Tuesday, January 11, 2011

Winter at Moret (d'apres Cullen)


I have a show running at the following location: Pot-au-Feu Restaurant,(The Old Train Station) 819-459-2080, Wakefield, Quebec. To purchase one of Shawcross's paintings please contact Jo-Ann Oosterman at jo-ann@yogo.ca or call 613-231-1073 in Canada. We accept VISA and Mastercard. PayPal as well.

Winter at Moret (d'apres Cullen)
S. Shawcross / Oil on canvas / 36" x 24" / SOLD

Again I do not do the photographs of my paintings much justice but if you ignore the camera glare and enlarge the picture you will see the passion of this painting with its cool foreground and warm sky caught glinting in ice-reflections. What mastery of subject! This is what the old masters can teach us. Cullen whose painting I've interpreted here became known as a "master of mood" and one of Canada's greatest. I will often interpret older painters to find their spirit and learn more than simply looking can tell. This view reminded me the Alonzo Wright Bridge as you cross over the rapids there and across the wintery water you can see houses tightly tucked in behind stark trees. I will do that painting one day. The paint I used in this one! Layers and layers of thick rich pigment. It could not be done otherwise methinks. But that is what I think. And that is likely because of my work as a sculptor. I imagine Cullen was more conservative. I have not sold this one and part of me is happy because it belongs above a couch in a serene winter house with a golden dog lying juxtaposed there...

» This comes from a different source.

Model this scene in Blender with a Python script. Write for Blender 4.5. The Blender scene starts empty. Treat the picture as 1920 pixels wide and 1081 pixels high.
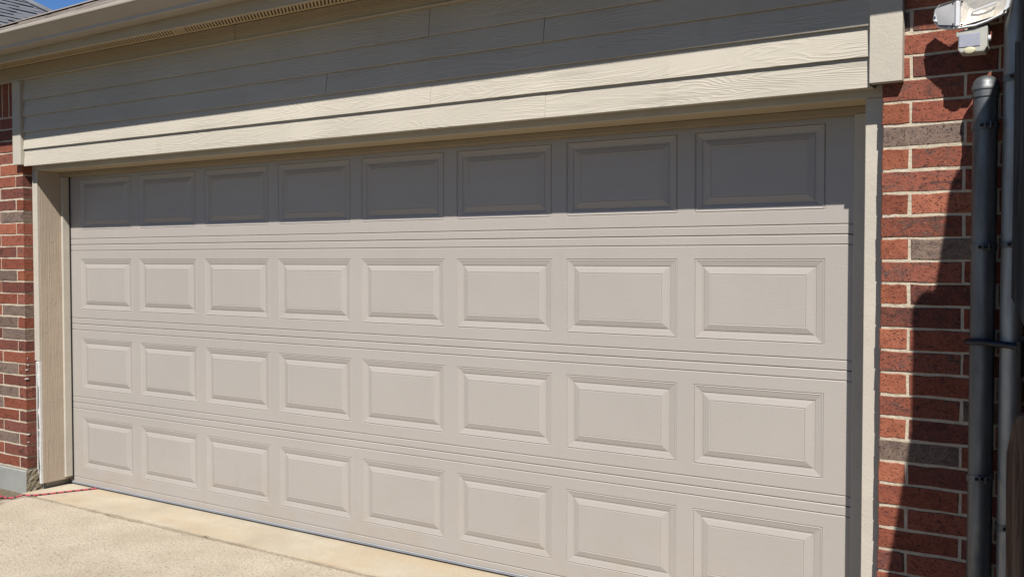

This is what the Canadian Encyclopedia says about Cullen:

Maurice Galbraith Cullen, painter (b at St John's 6 June 1866; d at Chambly, Qué 28 Mar 1934). Cullen moved to Montréal with his family in 1870. There he began his art training as a sculptor at the Conseil des arts et manufactures... Like other artists of his generation, he went to Paris for additional training. He arrived there in 1889 and decided to become a painter; he attended the École des beaux-arts... By 1895, when Cullen returned to Montréal, he had darkened the tonality of the impressionist style learned abroad. In time he became the true interpreter of Montréal's cityscape, particularly of night or dusk scenes, invariably with shimmering lights. He was also one of Canada's great painters of snow. Cullen was a major figure in Canadian art. His gift was that of a romantic - an ability to capture light and mood... Cullen influenced many by teaching for years at the Art Association of Montreal. He showed in the first exhibition of the Canadian Art Club, an advanced group of the period, and was made a member in 1910.